- _Do this_:
Write out the full set of records below exactly.

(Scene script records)
/---

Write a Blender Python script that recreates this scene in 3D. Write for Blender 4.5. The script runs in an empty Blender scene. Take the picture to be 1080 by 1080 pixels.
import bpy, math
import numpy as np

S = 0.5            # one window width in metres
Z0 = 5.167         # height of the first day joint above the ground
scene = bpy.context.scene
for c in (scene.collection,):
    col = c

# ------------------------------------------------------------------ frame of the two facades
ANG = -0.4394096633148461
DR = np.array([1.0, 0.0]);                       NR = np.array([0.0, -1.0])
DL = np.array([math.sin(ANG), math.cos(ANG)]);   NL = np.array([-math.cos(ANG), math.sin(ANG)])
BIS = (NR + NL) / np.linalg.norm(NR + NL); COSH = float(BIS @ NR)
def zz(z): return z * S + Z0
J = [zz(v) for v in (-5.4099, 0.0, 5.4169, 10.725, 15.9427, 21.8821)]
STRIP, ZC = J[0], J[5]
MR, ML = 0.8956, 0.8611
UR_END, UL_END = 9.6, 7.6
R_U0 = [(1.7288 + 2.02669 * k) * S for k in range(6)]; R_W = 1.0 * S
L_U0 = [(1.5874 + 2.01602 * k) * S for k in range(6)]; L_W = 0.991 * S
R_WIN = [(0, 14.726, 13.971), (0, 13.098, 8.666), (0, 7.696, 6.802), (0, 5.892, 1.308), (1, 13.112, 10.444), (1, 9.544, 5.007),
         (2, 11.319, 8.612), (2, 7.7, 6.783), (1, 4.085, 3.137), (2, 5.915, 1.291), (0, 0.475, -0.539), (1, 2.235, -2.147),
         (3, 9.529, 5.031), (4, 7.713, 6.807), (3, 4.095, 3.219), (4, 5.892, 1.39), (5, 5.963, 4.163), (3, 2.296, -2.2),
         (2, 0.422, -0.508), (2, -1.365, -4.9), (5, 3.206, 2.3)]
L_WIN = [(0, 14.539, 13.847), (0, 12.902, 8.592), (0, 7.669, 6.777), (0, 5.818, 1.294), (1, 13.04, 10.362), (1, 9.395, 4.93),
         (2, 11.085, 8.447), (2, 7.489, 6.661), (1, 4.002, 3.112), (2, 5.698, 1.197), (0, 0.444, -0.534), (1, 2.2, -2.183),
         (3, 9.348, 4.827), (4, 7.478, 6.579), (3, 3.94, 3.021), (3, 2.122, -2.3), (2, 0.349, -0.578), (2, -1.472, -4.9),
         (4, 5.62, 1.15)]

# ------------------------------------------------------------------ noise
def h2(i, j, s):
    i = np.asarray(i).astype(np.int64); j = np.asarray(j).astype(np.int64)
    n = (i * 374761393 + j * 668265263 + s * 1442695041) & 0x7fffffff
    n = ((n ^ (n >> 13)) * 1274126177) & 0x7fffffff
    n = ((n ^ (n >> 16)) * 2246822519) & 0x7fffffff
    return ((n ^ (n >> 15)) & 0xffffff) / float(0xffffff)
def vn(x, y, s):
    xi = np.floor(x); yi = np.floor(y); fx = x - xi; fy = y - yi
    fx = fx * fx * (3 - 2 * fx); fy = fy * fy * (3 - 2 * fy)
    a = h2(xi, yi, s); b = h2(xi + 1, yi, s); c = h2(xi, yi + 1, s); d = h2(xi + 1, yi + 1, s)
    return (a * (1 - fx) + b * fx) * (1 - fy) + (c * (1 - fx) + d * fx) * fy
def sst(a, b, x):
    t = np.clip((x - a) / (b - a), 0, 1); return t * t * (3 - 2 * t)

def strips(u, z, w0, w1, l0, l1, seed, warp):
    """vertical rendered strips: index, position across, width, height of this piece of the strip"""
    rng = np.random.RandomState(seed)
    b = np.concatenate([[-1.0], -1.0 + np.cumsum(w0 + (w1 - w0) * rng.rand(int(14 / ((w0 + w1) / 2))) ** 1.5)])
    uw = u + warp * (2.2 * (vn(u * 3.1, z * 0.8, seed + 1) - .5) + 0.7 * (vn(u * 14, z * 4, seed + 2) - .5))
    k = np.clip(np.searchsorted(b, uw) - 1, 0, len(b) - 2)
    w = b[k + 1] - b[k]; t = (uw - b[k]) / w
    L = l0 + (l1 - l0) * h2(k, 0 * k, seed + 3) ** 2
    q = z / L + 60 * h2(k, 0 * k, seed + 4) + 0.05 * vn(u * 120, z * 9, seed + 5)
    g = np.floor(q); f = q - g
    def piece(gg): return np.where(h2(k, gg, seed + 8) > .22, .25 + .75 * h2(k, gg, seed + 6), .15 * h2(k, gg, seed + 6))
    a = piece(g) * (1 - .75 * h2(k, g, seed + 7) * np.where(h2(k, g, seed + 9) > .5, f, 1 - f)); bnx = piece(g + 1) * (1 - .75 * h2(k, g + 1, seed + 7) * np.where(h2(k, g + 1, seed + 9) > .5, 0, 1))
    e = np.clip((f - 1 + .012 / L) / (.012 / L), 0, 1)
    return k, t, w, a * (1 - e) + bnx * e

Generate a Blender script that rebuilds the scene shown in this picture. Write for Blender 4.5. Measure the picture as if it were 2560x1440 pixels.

\---

- _Solution below_:
Write a Blender Python script that recreates this scene in 3D. Write for Blender 4.5. The script runs in an empty Blender scene. Take the picture to be 1080 by 1080 pixels.
import bpy, math
import numpy as np

S = 0.5            # one window width in metres
Z0 = 5.167         # height of the first day joint above the ground
scene = bpy.context.scene
for c in (scene.collection,):
    col = c

# ------------------------------------------------------------------ frame of the two facades
ANG = -0.4394096633148461
DR = np.array([1.0, 0.0]);                       NR = np.array([0.0, -1.0])
DL = np.array([math.sin(ANG), math.cos(ANG)]);   NL = np.array([-math.cos(ANG), math.sin(ANG)])
BIS = (NR + NL) / np.linalg.norm(NR + NL); COSH = float(BIS @ NR)
def zz(z): return z * S + Z0
J = [zz(v) for v in (-5.4099, 0.0, 5.4169, 10.725, 15.9427, 21.8821)]
STRIP, ZC = J[0], J[5]
MR, ML = 0.8956, 0.8611
UR_END, UL_END = 9.6, 7.6
R_U0 = [(1.7288 + 2.02669 * k) * S for k in range(6)]; R_W = 1.0 * S
L_U0 = [(1.5874 + 2.01602 * k) * S for k in range(6)]; L_W = 0.991 * S
R_WIN = [(0, 14.726, 13.971), (0, 13.098, 8.666), (0, 7.696, 6.802), (0, 5.892, 1.308), (1, 13.112, 10.444), (1, 9.544, 5.007),
         (2, 11.319, 8.612), (2, 7.7, 6.783), (1, 4.085, 3.137), (2, 5.915, 1.291), (0, 0.475, -0.539), (1, 2.235, -2.147),
         (3, 9.529, 5.031), (4, 7.713, 6.807), (3, 4.095, 3.219), (4, 5.892, 1.39), (5, 5.963, 4.163), (3, 2.296, -2.2),
         (2, 0.422, -0.508), (2, -1.365, -4.9), (5, 3.206, 2.3)]
L_WIN = [(0, 14.539, 13.847), (0, 12.902, 8.592), (0, 7.669, 6.777), (0, 5.818, 1.294), (1, 13.04, 10.362), (1, 9.395, 4.93),
         (2, 11.085, 8.447), (2, 7.489, 6.661), (1, 4.002, 3.112), (2, 5.698, 1.197), (0, 0.444, -0.534), (1, 2.2, -2.183),
         (3, 9.348, 4.827), (4, 7.478, 6.579), (3, 3.94, 3.021), (3, 2.122, -2.3), (2, 0.349, -0.578), (2, -1.472, -4.9),
         (4, 5.62, 1.15)]

# ------------------------------------------------------------------ noise
def h2(i, j, s):
    i = np.asarray(i).astype(np.int64); j = np.asarray(j).astype(np.int64)
    n = (i * 374761393 + j * 668265263 + s * 1442695041) & 0x7fffffff
    n = ((n ^ (n >> 13)) * 1274126177) & 0x7fffffff
    n = ((n ^ (n >> 16)) * 2246822519) & 0x7fffffff
    return ((n ^ (n >> 15)) & 0xffffff) / float(0xffffff)
def vn(x, y, s):
    xi = np.floor(x); yi = np.floor(y); fx = x - xi; fy = y - yi
    fx = fx * fx * (3 - 2 * fx); fy = fy * fy * (3 - 2 * fy)
    a = h2(xi, yi, s); b = h2(xi + 1, yi, s); c = h2(xi, yi + 1, s); d = h2(xi + 1, yi + 1, s)
    return (a * (1 - fx) + b * fx) * (1 - fy) + (c * (1 - fx) + d * fx) * fy
def sst(a, b, x):
    t = np.clip((x - a) / (b - a), 0, 1); return t * t * (3 - 2 * t)

def strips(u, z, w0, w1, l0, l1, seed, warp):
    """vertical rendered strips: index, position across, width, height of this piece of the strip"""
    rng = np.random.RandomState(seed)
    b = np.concatenate([[-1.0], -1.0 + np.cumsum(w0 + (w1 - w0) * rng.rand(int(14 / ((w0 + w1) / 2))) ** 1.5)])
    uw = u + warp * (2.2 * (vn(u * 3.1, z * 0.8, seed + 1) - .5) + 0.7 * (vn(u * 14, z * 4, seed + 2) - .5))
    k = np.clip(np.searchsorted(b, uw) - 1, 0, len(b) - 2)
    w = b[k + 1] - b[k]; t = (uw - b[k]) / w
    L = l0 + (l1 - l0) * h2(k, 0 * k, seed + 3) ** 2
    q = z / L + 60 * h2(k, 0 * k, seed + 4) + 0.05 * vn(u * 120, z * 9, seed + 5)
    g = np.floor(q); f = q - g
    def piece(gg): return np.where(h2(k, gg, seed + 8) > .22, .25 + .75 * h2(k, gg, seed + 6), .15 * h2(k, gg, seed + 6))
    a = piece(g) * (1 - .75 * h2(k, g, seed + 7) * np.where(h2(k, g, seed + 9) > .5, f, 1 - f)); bnx = piece(g + 1) * (1 - .75 * h2(k, g + 1, seed + 7) * np.where(h2(k, g + 1, seed + 9) > .5, 0, 1))
    e = np.clip((f - 1 + .012 / L) / (.012 / L), 0, 1)
    return k, t, w, a * (1 - e) + bnx * e

Generate a Blender script that rebuilds the scene shown in this picture. Write for Blender 4.5. Measure the picture as if it were 2560x1440 pixels.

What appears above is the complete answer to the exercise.